Head coach Doug Pederson opted to go for the win and try for two.

It was a pass, intended for Jordan Matthews, that was tipped at the line of scrimmage by linebacker C.J. Mosley and fell incomplete.

“Obviously a a very exciting football game,” Ravens head coach John Harbaugh said after the game. “A little too exciting there at the end. I want to congratulate our guys — Jerraud Powers and C.J. Mosley — for making the game-winning play at the end of the game. It was just a great play. C.J. Got a tip, and Jerraud got the ball batted out. Ultimately (those plays won us a football game.”

The Ravens took a 7–0 lead early after an Eagles turnover on the opening drive.

On the third play of the game, Carson Wentz’ first pass was an easy interception by Zachary Orr. The Ravens went on a 38-yard drive on five plays in less than 2 minutes ending with a Joe Flacco-to-Kamar Aiken 5-yard TD pass.

The Eagles started playing better. After the Eagles next drive stalled, punting to Baltimore and pinning them at their own 12-yard line, Eagles Brandon Graham teamed with Beau Allen for a sack on Flacco that pushed the Ravens back seven yards. The drive stalled and the Raven s had to punt from their five-yard line.

Kenjon Barner retuned the ball to the Ravens 43-yard line.

The Eagles drove to the Ravens 27-yard line where the Eagles — with new long-snapper Rick Lovato-booted a 45-yard field goal to make the score 7–3.

With the Eagles getting their footing the teams traded scores and at one point in the second quarter the Eagles took a 14–13 lead on a Ryan Mathews four-yard run and two-point conversion.

The half ended with the Ravens leading the Eagles 20–14 after Flacco hit Steve Smith with a 34-yard strike with nine seconds left before intermission.

The game was scoreless in the third. Twelve seconds into the fourth quarter, he Eagles made the score 20–17 on a Sturgis 27-yard field goal. The Ravens answered 69-yard eight-play drive that ended with a Kenneth Dixon 16-yard touchdown run and the score was 27–17 setting up the Birds rally the came so close.

Two big questions came up after the game: Was the choice to go for two the right decision? The other was why wasn’t Mathews in game for the conversion attempt.
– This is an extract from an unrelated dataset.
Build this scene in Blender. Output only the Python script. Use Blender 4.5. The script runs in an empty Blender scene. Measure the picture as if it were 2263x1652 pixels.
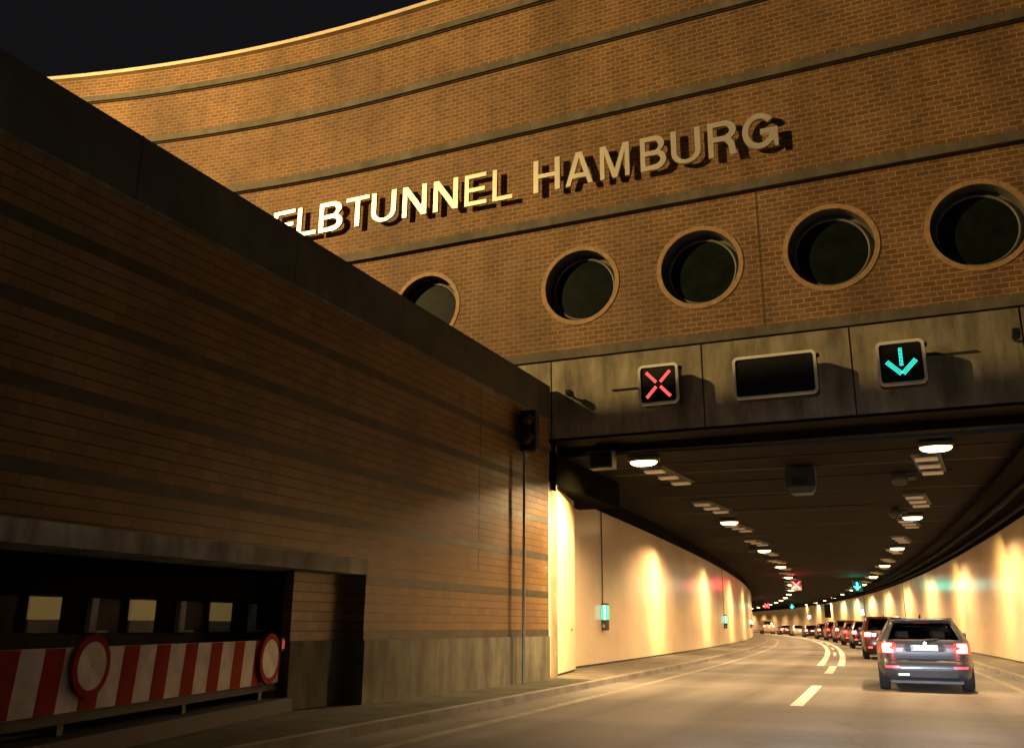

The veteran had torched the Ravens all day for 128 yards on 20 carries and a touchdown.

Rookie running back Bryon Marshall, making his NFL debut, was in the backfield for the crucial play.

Ravens defensive end Lawrence Guy was asked if he was surprised the Eagles went for two and tried to steal the game.

“No, wouldn’t you go for two?” the six-year veteran out of Arizona State said in the Ravens locker room after the game. “It’s one of those things…you got for overtime or you go for two. If I was the head coach I’d take that chance and go for two. They thought they could get it, they didn’t get it. But me personally I would have done the same thing and gone for two.”

Pederson defended his decision on statistics and a philosophy of aggressiveness he has shown all season.

“I wanted to win the football game,” Pederson said. “Even our chances in overtime we less than 50 percent of winning this game. As an underdog going in, I was going to win the game in regulation.”

Pederson tried to say it did not matter who the running back was even though common sense would dictate that a veteran would be better in case there was a problem with execution.

“It’s a ‘gotta have ‘ situation for both teams,” Pederson said. “You know you are going to be in zero blitz, It doesn’t matter who is back there…they’re going to cover up all the gaps. And whether you run it or throw it, you’re chances of throwing it are actually a little bit better throwing it in this situation.”

The quarterback agreed with his coach.

“I loved it,” said Wentz, who was 22 of 42 for 170 yards and no TD passes. “I thought it showed coach’s aggressiveness and his belief in us. I thought we had it. They made a good play. They got their hand up at the line of scrimmage and it just didn’t go our way today.”

Flacco was 16-of-30 for 206 yards, two touchdowns and the one interception.

With the loss, the Eagles fell to 5–9 on the season and have lost five straight (their first since 2012).